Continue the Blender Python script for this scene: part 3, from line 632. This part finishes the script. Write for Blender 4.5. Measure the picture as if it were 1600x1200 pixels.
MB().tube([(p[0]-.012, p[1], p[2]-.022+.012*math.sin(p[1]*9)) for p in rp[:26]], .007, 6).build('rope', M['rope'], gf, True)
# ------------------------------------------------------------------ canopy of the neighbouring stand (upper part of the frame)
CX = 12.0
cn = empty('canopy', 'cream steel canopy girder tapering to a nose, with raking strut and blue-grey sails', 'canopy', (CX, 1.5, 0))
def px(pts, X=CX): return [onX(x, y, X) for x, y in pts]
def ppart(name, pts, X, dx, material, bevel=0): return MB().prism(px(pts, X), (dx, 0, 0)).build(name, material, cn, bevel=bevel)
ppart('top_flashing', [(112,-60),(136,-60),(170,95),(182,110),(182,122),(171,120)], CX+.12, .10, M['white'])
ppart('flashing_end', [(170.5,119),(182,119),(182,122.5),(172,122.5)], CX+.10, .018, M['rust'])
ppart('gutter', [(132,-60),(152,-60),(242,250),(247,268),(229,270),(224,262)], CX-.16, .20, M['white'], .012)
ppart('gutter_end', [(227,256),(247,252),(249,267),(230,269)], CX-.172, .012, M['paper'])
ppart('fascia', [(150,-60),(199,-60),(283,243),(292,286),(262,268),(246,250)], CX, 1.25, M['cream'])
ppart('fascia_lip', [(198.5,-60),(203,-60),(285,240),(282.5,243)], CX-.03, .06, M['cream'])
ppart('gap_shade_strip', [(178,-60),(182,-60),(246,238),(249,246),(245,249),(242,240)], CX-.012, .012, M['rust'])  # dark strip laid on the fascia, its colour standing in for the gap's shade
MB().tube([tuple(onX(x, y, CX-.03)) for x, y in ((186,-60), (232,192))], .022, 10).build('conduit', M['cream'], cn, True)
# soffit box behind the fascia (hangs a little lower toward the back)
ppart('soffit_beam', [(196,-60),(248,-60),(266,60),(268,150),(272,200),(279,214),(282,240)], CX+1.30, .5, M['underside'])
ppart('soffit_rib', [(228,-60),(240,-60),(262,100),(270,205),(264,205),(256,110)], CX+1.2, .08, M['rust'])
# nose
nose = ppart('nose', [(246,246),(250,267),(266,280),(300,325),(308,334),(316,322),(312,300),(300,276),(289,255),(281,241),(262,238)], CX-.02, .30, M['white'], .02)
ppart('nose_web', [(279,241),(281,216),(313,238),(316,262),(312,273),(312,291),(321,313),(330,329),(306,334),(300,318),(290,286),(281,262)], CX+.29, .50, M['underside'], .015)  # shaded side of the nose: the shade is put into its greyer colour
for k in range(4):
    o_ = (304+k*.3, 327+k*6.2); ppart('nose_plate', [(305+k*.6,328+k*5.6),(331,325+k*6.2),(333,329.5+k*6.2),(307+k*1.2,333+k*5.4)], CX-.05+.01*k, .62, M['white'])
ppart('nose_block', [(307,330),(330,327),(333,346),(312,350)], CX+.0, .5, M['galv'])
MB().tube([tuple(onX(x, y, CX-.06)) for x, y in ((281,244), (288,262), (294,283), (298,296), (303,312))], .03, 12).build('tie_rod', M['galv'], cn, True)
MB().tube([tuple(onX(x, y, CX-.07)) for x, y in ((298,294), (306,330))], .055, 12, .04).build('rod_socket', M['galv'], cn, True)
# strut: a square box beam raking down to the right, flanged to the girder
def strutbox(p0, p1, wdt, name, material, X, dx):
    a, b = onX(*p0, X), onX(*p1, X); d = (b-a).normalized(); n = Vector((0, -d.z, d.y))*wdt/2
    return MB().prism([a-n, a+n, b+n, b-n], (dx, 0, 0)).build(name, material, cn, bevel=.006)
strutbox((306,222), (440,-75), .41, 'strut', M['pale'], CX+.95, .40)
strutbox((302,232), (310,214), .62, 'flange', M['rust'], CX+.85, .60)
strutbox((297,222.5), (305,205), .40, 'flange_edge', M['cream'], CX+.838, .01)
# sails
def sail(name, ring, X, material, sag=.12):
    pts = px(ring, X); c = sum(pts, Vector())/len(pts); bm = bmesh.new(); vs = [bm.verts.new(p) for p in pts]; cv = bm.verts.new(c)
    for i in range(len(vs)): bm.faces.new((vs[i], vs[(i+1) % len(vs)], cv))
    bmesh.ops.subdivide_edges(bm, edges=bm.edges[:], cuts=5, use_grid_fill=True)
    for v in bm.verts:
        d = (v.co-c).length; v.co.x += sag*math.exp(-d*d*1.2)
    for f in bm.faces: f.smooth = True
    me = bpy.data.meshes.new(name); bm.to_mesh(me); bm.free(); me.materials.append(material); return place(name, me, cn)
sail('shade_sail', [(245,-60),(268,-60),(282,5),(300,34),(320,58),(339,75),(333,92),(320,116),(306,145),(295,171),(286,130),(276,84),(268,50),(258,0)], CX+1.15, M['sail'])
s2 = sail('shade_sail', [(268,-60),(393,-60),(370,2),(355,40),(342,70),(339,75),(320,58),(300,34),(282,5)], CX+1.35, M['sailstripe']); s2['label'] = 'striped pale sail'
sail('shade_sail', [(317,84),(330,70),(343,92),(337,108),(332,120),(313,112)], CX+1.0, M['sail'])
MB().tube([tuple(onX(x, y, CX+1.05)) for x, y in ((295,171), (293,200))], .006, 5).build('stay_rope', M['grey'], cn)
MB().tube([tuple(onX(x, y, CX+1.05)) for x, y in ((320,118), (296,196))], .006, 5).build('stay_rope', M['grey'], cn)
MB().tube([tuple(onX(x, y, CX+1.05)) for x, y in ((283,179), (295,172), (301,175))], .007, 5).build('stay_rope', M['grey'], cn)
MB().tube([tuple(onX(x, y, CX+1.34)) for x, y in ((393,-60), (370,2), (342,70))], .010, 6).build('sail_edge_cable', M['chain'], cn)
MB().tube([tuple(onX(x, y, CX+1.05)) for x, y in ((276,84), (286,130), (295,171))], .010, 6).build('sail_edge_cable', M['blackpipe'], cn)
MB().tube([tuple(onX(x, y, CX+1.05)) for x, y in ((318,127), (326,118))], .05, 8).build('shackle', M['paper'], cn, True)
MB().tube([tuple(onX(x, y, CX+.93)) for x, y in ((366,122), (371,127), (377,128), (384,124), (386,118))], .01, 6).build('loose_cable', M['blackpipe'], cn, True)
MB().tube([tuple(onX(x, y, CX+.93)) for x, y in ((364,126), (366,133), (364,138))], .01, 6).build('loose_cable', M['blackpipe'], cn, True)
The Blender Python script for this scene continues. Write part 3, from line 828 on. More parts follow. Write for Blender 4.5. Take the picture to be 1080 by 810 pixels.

#####

Please repeat all the records above exactly as they appear.

SOLUTION TO THE PROBLEM:
Continue the Blender Python script for this scene: part 3, from line 632. This part finishes the script. Write for Blender 4.5. Measure the picture as if it were 1600x1200 pixels.
MB().tube([(p[0]-.012, p[1], p[2]-.022+.012*math.sin(p[1]*9)) for p in rp[:26]], .007, 6).build('rope', M['rope'], gf, True)
# ------------------------------------------------------------------ canopy of the neighbouring stand (upper part of the frame)
CX = 12.0
cn = empty('canopy', 'cream steel canopy girder tapering to a nose, with raking strut and blue-grey sails', 'canopy', (CX, 1.5, 0))
def px(pts, X=CX): return [onX(x, y, X) for x, y in pts]
def ppart(name, pts, X, dx, material, bevel=0): return MB().prism(px(pts, X), (dx, 0, 0)).build(name, material, cn, bevel=bevel)
ppart('top_flashing', [(112,-60),(136,-60),(170,95),(182,110),(182,122),(171,120)], CX+.12, .10, M['white'])
ppart('flashing_end', [(170.5,119),(182,119),(182,122.5),(172,122.5)], CX+.10, .018, M['rust'])
ppart('gutter', [(132,-60),(152,-60),(242,250),(247,268),(229,270),(224,262)], CX-.16, .20, M['white'], .012)
ppart('gutter_end', [(227,256),(247,252),(249,267),(230,269)], CX-.172, .012, M['paper'])
ppart('fascia', [(150,-60),(199,-60),(283,243),(292,286),(262,268),(246,250)], CX, 1.25, M['cream'])
ppart('fascia_lip', [(198.5,-60),(203,-60),(285,240),(282.5,243)], CX-.03, .06, M['cream'])
ppart('gap_shade_strip', [(178,-60),(182,-60),(246,238),(249,246),(245,249),(242,240)], CX-.012, .012, M['rust'])  # dark strip laid on the fascia, its colour standing in for the gap's shade
MB().tube([tuple(onX(x, y, CX-.03)) for x, y in ((186,-60), (232,192))], .022, 10).build('conduit', M['cream'], cn, True)
# soffit box behind the fascia (hangs a little lower toward the back)
ppart('soffit_beam', [(196,-60),(248,-60),(266,60),(268,150),(272,200),(279,214),(282,240)], CX+1.30, .5, M['underside'])
ppart('soffit_rib', [(228,-60),(240,-60),(262,100),(270,205),(264,205),(256,110)], CX+1.2, .08, M['rust'])
# nose
nose = ppart('nose', [(246,246),(250,267),(266,280),(300,325),(308,334),(316,322),(312,300),(300,276),(289,255),(281,241),(262,238)], CX-.02, .30, M['white'], .02)
ppart('nose_web', [(279,241),(281,216),(313,238),(316,262),(312,273),(312,291),(321,313),(330,329),(306,334),(300,318),(290,286),(281,262)], CX+.29, .50, M['underside'], .015)  # shaded side of the nose: the shade is put into its greyer colour
for k in range(4):
    o_ = (304+k*.3, 327+k*6.2); ppart('nose_plate', [(305+k*.6,328+k*5.6),(331,325+k*6.2),(333,329.5+k*6.2),(307+k*1.2,333+k*5.4)], CX-.05+.01*k, .62, M['white'])
ppart('nose_block', [(307,330),(330,327),(333,346),(312,350)], CX+.0, .5, M['galv'])
MB().tube([tuple(onX(x, y, CX-.06)) for x, y in ((281,244), (288,262), (294,283), (298,296), (303,312))], .03, 12).build('tie_rod', M['galv'], cn, True)
MB().tube([tuple(onX(x, y, CX-.07)) for x, y in ((298,294), (306,330))], .055, 12, .04).build('rod_socket', M['galv'], cn, True)
# strut: a square box beam raking down to the right, flanged to the girder
def strutbox(p0, p1, wdt, name, material, X, dx):
    a, b = onX(*p0, X), onX(*p1, X); d = (b-a).normalized(); n = Vector((0, -d.z, d.y))*wdt/2
    return MB().prism([a-n, a+n, b+n, b-n], (dx, 0, 0)).build(name, material, cn, bevel=.006)
strutbox((306,222), (440,-75), .41, 'strut', M['pale'], CX+.95, .40)
strutbox((302,232), (310,214), .62, 'flange', M['rust'], CX+.85, .60)
strutbox((297,222.5), (305,205), .40, 'flange_edge', M['cream'], CX+.838, .01)
# sails
def sail(name, ring, X, material, sag=.12):
    pts = px(ring, X); c = sum(pts, Vector())/len(pts); bm = bmesh.new(); vs = [bm.verts.new(p) for p in pts]; cv = bm.verts.new(c)
    for i in range(len(vs)): bm.faces.new((vs[i], vs[(i+1) % len(vs)], cv))
    bmesh.ops.subdivide_edges(bm, edges=bm.edges[:], cuts=5, use_grid_fill=True)
    for v in bm.verts:
        d = (v.co-c).length; v.co.x += sag*math.exp(-d*d*1.2)
    for f in bm.faces: f.smooth = True
    me = bpy.data.meshes.new(name); bm.to_mesh(me); bm.free(); me.materials.append(material); return place(name, me, cn)
sail('shade_sail', [(245,-60),(268,-60),(282,5),(300,34),(320,58),(339,75),(333,92),(320,116),(306,145),(295,171),(286,130),(276,84),(268,50),(258,0)], CX+1.15, M['sail'])
s2 = sail('shade_sail', [(268,-60),(393,-60),(370,2),(355,40),(342,70),(339,75),(320,58),(300,34),(282,5)], CX+1.35, M['sailstripe']); s2['label'] = 'striped pale sail'
sail('shade_sail', [(317,84),(330,70),(343,92),(337,108),(332,120),(313,112)], CX+1.0, M['sail'])
MB().tube([tuple(onX(x, y, CX+1.05)) for x, y in ((295,171), (293,200))], .006, 5).build('stay_rope', M['grey'], cn)
MB().tube([tuple(onX(x, y, CX+1.05)) for x, y in ((320,118), (296,196))], .006, 5).build('stay_rope', M['grey'], cn)
MB().tube([tuple(onX(x, y, CX+1.05)) for x, y in ((283,179), (295,172), (301,175))], .007, 5).build('stay_rope', M['grey'], cn)
MB().tube([tuple(onX(x, y, CX+1.34)) for x, y in ((393,-60), (370,2), (342,70))], .010, 6).build('sail_edge_cable', M['chain'], cn)
MB().tube([tuple(onX(x, y, CX+1.05)) for x, y in ((276,84), (286,130), (295,171))], .010, 6).build('sail_edge_cable', M['blackpipe'], cn)
MB().tube([tuple(onX(x, y, CX+1.05)) for x, y in ((318,127), (326,118))], .05, 8).build('shackle', M['paper'], cn, True)
MB().tube([tuple(onX(x, y, CX+.93)) for x, y in ((366,122), (371,127), (377,128), (384,124), (386,118))], .01, 6).build('loose_cable', M['blackpipe'], cn, True)
MB().tube([tuple(onX(x, y, CX+.93)) for x, y in ((364,126), (366,133), (364,138))], .01, 6).build('loose_cable', M['blackpipe'], cn, True)
The Blender Python script for this scene continues. Write part 3, from line 828 on. More parts follow. Write for Blender 4.5. Take the picture to be 1080 by 810 pixels.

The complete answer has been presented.